The wierdest thing happened and it happened once before. I made another speaker. I made a couple of them using the same design till now. So what i do is, i measure the voltage of the batteries and its 25V as it should be. I turn it on, suddenly i get 1.9V and obviously no sound coming out. I turn it off, connect to charger for 2 seconds, turn the speaker on, again the same thing.
Alright, i say to myself, its either faulty BMS or AMPLIFIER. I check both, nothing, still same problem with new BMS and AMPLIFIER. Then i remember this thing happened once before. So what i do is .. instead of turning the ON switch, i just connect the pins. Guess what, its working normaly. Ok, so i go and measure the button resistance. Its a button from an old pc power suply. I measure while its on OFF and its infinite. I turn it on, voltage of batteries drops from 25V to 1.9V, but the button resistance is 0.4V as it should be (thats what multimeter tells me).
Anyway the fact is, the button breaks the whole thing. The thing is, i cant for the love of god understand how. Its a button. It can either be off or it can be on. But somehow it makes the BMS go nuts and drop the voltage like crazy. Whats more, the batteries that were normaly 4.18V are now sometimes 4.25V. Which is impossible because i just measured them when speaker was off and it was 4.18V.

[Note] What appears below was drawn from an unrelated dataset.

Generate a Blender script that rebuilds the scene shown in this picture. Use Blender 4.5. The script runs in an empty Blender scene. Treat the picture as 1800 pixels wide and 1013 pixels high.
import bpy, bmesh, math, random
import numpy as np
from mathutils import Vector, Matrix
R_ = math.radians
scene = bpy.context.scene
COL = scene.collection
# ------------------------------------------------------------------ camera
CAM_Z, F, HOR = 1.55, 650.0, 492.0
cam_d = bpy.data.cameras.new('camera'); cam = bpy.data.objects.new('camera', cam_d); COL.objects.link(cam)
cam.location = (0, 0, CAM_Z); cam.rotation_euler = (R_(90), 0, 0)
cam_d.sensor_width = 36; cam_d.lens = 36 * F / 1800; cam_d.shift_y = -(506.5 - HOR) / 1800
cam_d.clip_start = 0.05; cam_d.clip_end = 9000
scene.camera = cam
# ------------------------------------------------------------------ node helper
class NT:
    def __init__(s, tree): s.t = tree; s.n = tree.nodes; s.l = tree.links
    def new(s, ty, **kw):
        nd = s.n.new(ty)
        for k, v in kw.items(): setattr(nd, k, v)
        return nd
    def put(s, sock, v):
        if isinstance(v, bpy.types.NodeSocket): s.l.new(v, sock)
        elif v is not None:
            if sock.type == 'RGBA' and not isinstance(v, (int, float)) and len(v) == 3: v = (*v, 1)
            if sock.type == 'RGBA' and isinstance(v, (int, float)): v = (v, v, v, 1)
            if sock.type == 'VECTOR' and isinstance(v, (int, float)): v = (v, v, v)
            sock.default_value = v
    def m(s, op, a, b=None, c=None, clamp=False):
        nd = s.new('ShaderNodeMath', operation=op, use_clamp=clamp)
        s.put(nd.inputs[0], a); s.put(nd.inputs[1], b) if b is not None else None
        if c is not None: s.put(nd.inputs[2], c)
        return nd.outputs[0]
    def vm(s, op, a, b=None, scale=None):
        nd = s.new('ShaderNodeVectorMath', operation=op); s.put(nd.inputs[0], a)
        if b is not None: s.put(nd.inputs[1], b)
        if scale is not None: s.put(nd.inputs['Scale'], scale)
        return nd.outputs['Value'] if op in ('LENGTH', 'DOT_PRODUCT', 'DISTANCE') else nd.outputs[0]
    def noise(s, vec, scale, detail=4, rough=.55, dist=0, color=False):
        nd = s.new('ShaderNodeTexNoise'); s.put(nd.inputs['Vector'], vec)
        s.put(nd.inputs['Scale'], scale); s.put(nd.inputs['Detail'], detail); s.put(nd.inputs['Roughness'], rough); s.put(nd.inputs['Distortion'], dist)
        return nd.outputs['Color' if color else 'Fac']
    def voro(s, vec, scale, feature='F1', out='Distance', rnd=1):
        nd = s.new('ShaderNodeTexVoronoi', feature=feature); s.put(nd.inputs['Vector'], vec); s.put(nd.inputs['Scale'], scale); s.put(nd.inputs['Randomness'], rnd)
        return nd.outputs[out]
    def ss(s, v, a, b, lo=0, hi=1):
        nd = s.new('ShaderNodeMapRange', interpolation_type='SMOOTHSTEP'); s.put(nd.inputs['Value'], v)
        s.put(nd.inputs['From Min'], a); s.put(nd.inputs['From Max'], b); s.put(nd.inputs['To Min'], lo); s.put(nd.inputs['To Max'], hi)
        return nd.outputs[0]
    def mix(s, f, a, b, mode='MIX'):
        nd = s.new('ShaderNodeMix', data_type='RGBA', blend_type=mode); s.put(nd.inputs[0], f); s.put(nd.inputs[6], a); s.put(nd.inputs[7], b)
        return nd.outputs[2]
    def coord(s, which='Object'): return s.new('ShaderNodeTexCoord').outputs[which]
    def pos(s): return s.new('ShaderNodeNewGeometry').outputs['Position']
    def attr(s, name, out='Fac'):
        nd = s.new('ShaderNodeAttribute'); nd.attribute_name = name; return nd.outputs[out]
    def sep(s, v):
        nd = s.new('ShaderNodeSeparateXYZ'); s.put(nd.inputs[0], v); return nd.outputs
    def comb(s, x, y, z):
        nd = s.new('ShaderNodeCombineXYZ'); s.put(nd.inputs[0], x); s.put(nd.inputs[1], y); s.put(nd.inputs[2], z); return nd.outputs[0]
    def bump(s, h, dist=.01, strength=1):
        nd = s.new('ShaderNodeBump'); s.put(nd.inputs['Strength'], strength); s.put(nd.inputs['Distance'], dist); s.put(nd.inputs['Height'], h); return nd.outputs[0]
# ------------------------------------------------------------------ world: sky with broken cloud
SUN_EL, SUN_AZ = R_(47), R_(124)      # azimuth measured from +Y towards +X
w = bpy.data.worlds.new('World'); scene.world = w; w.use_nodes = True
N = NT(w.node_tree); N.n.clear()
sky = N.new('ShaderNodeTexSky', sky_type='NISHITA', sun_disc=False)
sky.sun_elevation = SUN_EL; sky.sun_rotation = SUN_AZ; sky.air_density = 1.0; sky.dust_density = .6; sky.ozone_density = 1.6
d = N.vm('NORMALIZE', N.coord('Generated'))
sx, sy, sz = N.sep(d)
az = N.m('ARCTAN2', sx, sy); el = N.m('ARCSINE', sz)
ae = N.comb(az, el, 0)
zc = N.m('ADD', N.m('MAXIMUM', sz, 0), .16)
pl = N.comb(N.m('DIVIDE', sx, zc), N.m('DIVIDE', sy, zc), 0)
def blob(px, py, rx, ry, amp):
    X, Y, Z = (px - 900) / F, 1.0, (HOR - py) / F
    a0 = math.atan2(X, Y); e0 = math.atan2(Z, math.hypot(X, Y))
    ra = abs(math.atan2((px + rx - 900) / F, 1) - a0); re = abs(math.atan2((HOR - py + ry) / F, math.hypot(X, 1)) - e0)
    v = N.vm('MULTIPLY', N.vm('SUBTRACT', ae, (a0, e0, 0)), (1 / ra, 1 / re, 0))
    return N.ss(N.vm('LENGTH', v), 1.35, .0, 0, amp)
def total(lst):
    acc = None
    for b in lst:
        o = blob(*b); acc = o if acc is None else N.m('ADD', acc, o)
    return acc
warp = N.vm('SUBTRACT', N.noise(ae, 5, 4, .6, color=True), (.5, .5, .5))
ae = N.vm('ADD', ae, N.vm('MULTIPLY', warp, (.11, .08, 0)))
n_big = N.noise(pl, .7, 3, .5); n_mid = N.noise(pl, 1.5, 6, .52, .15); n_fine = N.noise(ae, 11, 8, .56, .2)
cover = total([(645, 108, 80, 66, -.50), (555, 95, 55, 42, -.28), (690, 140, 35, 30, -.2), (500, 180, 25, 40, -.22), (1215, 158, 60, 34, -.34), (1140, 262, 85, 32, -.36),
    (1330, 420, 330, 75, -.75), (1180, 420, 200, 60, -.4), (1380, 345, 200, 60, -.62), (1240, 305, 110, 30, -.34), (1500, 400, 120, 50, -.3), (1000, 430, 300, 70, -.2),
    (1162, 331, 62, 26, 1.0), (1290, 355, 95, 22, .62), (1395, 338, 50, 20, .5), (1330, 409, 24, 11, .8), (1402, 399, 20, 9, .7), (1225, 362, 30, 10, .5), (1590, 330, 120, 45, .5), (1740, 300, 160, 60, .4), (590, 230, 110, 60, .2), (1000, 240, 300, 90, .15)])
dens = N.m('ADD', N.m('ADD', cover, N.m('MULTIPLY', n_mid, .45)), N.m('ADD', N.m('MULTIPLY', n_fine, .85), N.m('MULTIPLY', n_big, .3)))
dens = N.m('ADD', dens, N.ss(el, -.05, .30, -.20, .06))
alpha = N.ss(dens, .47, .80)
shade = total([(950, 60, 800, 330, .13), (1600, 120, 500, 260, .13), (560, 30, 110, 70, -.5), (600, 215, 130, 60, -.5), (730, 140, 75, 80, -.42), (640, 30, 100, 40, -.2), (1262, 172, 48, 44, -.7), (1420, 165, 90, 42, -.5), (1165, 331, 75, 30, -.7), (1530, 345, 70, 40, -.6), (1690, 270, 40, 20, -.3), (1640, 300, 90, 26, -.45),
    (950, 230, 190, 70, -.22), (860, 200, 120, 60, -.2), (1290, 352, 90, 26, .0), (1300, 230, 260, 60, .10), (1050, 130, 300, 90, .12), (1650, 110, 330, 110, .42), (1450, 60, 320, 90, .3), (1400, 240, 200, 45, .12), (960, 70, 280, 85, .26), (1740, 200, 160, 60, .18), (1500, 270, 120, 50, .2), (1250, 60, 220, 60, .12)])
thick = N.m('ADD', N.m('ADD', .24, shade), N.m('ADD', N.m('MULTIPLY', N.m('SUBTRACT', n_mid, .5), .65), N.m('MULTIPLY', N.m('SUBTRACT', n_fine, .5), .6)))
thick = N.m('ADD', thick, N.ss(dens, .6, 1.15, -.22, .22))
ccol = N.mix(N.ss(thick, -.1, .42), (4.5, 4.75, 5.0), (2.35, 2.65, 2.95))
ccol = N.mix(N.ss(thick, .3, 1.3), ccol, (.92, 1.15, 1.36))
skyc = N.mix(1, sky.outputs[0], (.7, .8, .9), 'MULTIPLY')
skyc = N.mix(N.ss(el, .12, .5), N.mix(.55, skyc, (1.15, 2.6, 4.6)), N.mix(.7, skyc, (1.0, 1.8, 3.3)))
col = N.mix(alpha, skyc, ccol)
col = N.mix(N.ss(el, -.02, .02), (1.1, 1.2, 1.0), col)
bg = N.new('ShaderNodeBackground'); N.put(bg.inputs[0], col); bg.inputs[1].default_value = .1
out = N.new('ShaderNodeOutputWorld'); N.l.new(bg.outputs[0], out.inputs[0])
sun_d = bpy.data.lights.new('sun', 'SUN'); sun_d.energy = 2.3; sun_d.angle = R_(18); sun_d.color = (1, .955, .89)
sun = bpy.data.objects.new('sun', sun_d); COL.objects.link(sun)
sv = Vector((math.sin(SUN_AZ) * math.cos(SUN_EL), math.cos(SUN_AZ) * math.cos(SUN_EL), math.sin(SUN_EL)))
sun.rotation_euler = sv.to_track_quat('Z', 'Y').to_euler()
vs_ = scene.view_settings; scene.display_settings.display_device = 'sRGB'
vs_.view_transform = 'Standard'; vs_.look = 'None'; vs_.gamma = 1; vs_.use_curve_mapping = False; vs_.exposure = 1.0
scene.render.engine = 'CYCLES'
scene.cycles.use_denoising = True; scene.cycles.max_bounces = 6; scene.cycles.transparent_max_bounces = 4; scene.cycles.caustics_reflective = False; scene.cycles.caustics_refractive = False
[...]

Anyway, i will replace the button and solve this. But my question is, how the hell can a simple button make this mess ? What ? Does it momentarily jump to high resistance and then back to 0.4 ohm, rapidly, confusing the poor BMS ? The button is on the negative ground line. So when its off, ground connection is cut off.
Again, tried multiple amps, multiple bms ... the only thing that seems to affect it is THIS button. I just tried another button - same type but from different PSU and its working great. Let me stress: (with a deep mystic voice) this has happened once before and same thing, it was solved by another button.